04Beginner
Reading Price Charts
Master the three main chart types, understand timeframes, and learn how to interpret candlestick patterns for price action analysis.
10 min read5 sections
Types of Price Charts

Price charts are the primary tool traders use to visualize market movements. The three most common types are line charts, bar charts, and candlestick charts. A line chart is the simplest: it plots a single line connecting closing prices over time. While clean and easy to read, it omits important information about intraday price action.
Bar charts (also called OHLC charts) display four data points for each time period: the open, high, low, and close. Each bar is a vertical line showing the range from high to low, with small horizontal ticks indicating the open (left) and close (right). Candlestick charts convey the same information but use colored "bodies" to show whether the close was above (bullish) or below (bearish) the open. Candlesticks are the most popular chart type among forex traders because they make patterns and momentum visually intuitive.
Understanding Timeframes

A timeframe determines how much time each candle or bar on your chart represents. Common timeframes range from one minute (M1) to one month (MN). Short timeframes like M1, M5, and M15 are used by scalpers looking for quick trades lasting seconds to minutes.
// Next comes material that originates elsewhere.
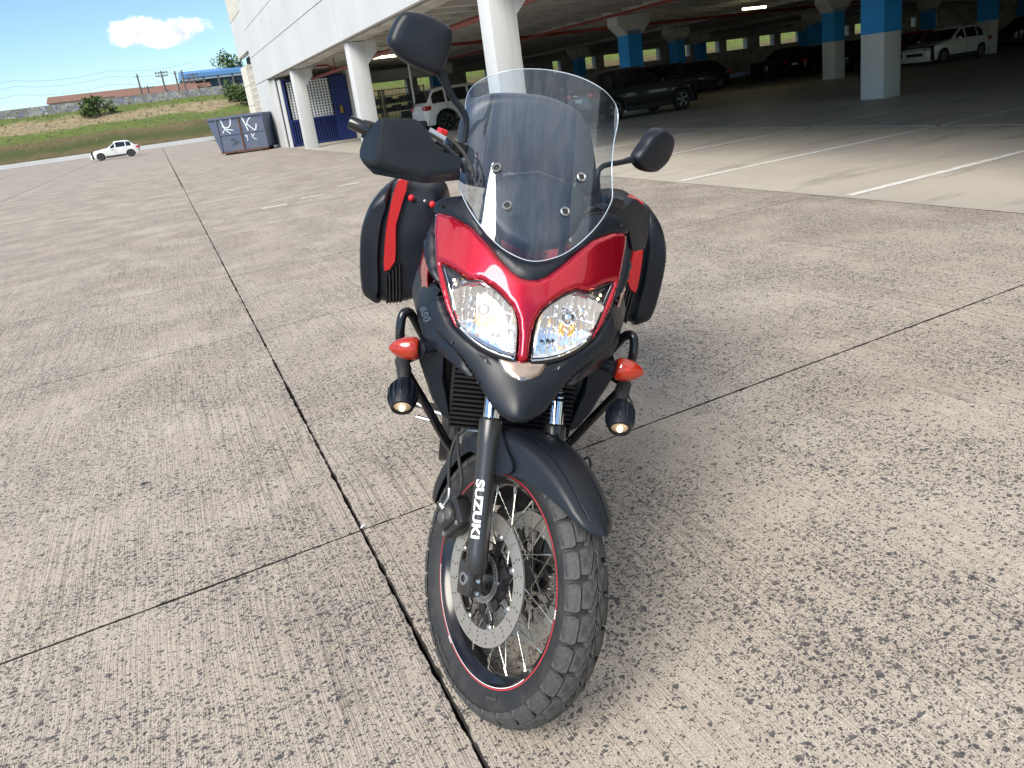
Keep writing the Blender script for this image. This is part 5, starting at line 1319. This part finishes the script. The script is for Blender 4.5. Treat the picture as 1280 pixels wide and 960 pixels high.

Medium timeframes like H1 and H4 suit intraday and swing traders who hold positions for hours or days.
Daily (D1), weekly (W1), and monthly (MN) charts are favored by position traders and analysts studying long-term trends. There is no universally "best" timeframe; the right choice depends on your trading style, schedule, and goals. Many traders use multiple timeframe analysis, checking higher timeframes for the overall trend direction and lower timeframes for precise entry and exit points.
Anatomy of a Candlestick

A single candlestick consists of a body and wicks (also called shadows). The body represents the range between the open and close prices. If the close is higher than the open, the candle is bullish and is typically colored green or white. If the close is lower than the open, it is bearish and colored red or black.
The upper wick extends from the top of the body to the high of the period, showing the furthest point buyers pushed the price. The lower wick extends from the bottom of the body to the low, showing the furthest point sellers pushed it. Long wicks relative to the body indicate rejection of those extreme prices, while a small or absent wick suggests strong conviction in the direction of the body. Learning to read these nuances is the foundation of candlestick analysis.
Common Candlestick Patterns

Certain candlestick formations appear frequently and carry predictive value. Single-candle patterns include the doji (open and close are nearly equal, signaling indecision), the hammer (small body at the top with a long lower wick, suggesting a bullish reversal after a downtrend), and the shooting star (small body at the bottom with a long upper wick, suggesting a bearish reversal after an uptrend).
Multi-candle patterns provide stronger signals. The engulfing pattern occurs when a larger candle completely engulfs the previous candle's body — a bullish engulfing after a decline suggests a reversal upward, and vice versa. The morning star (three-candle bullish reversal) and evening star (three-candle bearish reversal) are considered reliable when they appear at key support or resistance levels. While no pattern guarantees an outcome, combining them with other analysis improves their reliability.
Support, Resistance, and Trend Lines

Support is a price level where buying interest is strong enough to prevent further decline, while resistance is a level where selling pressure halts an advance. These levels form because traders remember previous highs and lows and tend to act at those prices again. When price breaks through a support or resistance level convincingly, the broken level often reverses its role — former resistance becomes support, and vice versa.
Trend lines are diagonal lines drawn along a series of higher lows (uptrend) or lower highs (downtrend). They help traders identify the prevailing direction and spot potential reversal points when the line is broken. Combining horizontal support and resistance with trend lines gives you a basic but powerful framework for reading any price chart and understanding where the market is likely to react.
Key Takeaways
- Candlestick charts are the most popular chart type, displaying open, high, low, and close for each period.
- Timeframes range from 1-minute to monthly; choose based on your trading style and use multiple timeframes for confirmation.
- A candlestick's body shows open-to-close range, while wicks reveal the extremes buyers and sellers tested.
- Patterns like doji, hammer, engulfing, and morning/evening star can signal potential reversals or continuations.
- Support and resistance levels mark where price tends to stall or reverse, forming the backbone of chart analysis.